-- START OF ENTRIES SHOWN --

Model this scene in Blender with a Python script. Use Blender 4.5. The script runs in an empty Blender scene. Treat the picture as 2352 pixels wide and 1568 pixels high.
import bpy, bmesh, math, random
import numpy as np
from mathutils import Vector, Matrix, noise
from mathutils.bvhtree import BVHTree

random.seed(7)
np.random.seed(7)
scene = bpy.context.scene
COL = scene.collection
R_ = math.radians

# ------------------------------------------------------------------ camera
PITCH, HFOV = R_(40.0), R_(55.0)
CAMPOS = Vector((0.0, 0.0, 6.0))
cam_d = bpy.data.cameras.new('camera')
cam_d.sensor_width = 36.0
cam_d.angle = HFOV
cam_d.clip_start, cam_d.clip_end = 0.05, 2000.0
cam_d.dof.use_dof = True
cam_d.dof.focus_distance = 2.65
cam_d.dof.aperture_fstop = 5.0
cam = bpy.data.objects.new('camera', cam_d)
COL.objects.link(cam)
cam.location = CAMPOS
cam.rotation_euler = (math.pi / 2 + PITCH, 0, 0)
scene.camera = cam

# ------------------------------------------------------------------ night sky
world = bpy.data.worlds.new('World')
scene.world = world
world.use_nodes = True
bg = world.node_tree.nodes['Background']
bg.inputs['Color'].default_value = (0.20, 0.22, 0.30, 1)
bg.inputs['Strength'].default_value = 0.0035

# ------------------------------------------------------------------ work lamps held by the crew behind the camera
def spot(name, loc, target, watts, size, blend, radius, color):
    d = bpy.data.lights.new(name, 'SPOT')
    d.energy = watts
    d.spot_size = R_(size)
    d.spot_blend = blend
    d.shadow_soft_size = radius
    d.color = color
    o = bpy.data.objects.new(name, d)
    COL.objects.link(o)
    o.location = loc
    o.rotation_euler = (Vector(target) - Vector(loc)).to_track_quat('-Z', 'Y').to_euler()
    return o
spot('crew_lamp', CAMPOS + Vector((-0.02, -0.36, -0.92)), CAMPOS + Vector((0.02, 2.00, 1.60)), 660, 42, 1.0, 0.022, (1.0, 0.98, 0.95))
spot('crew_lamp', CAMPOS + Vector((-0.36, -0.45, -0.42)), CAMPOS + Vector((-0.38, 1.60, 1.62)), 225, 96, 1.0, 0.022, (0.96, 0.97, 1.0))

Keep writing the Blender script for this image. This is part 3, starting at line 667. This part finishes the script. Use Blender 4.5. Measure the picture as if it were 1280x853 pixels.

-- END OF ENTRIES SHOWN --

Exactly as written above, please repeat the entries.

● TASK SOLUTION:
Model this scene in Blender with a Python script. Use Blender 4.5. The script runs in an empty Blender scene. Treat the picture as 2352 pixels wide and 1568 pixels high.
import bpy, bmesh, math, random
import numpy as np
from mathutils import Vector, Matrix, noise
from mathutils.bvhtree import BVHTree

random.seed(7)
np.random.seed(7)
scene = bpy.context.scene
COL = scene.collection
R_ = math.radians

# ------------------------------------------------------------------ camera
PITCH, HFOV = R_(40.0), R_(55.0)
CAMPOS = Vector((0.0, 0.0, 6.0))
cam_d = bpy.data.cameras.new('camera')
cam_d.sensor_width = 36.0
cam_d.angle = HFOV
cam_d.clip_start, cam_d.clip_end = 0.05, 2000.0
cam_d.dof.use_dof = True
cam_d.dof.focus_distance = 2.65
cam_d.dof.aperture_fstop = 5.0
cam = bpy.data.objects.new('camera', cam_d)
COL.objects.link(cam)
cam.location = CAMPOS
cam.rotation_euler = (math.pi / 2 + PITCH, 0, 0)
scene.camera = cam

# ------------------------------------------------------------------ night sky
world = bpy.data.worlds.new('World')
scene.world = world
world.use_nodes = True
bg = world.node_tree.nodes['Background']
bg.inputs['Color'].default_value = (0.20, 0.22, 0.30, 1)
bg.inputs['Strength'].default_value = 0.0035

# ------------------------------------------------------------------ work lamps held by the crew behind the camera
def spot(name, loc, target, watts, size, blend, radius, color):
    d = bpy.data.lights.new(name, 'SPOT')
    d.energy = watts
    d.spot_size = R_(size)
    d.spot_blend = blend
    d.shadow_soft_size = radius
    d.color = color
    o = bpy.data.objects.new(name, d)
    COL.objects.link(o)
    o.location = loc
    o.rotation_euler = (Vector(target) - Vector(loc)).to_track_quat('-Z', 'Y').to_euler()
    return o
spot('crew_lamp', CAMPOS + Vector((-0.02, -0.36, -0.92)), CAMPOS + Vector((0.02, 2.00, 1.60)), 660, 42, 1.0, 0.022, (1.0, 0.98, 0.95))
spot('crew_lamp', CAMPOS + Vector((-0.36, -0.45, -0.42)), CAMPOS + Vector((-0.38, 1.60, 1.62)), 225, 96, 1.0, 0.022, (0.96, 0.97, 1.0))

Keep writing the Blender script for this image. This is part 3, starting at line 667. This part finishes the script. Use Blender 4.5. Measure the picture as if it were 1280x853 pixels.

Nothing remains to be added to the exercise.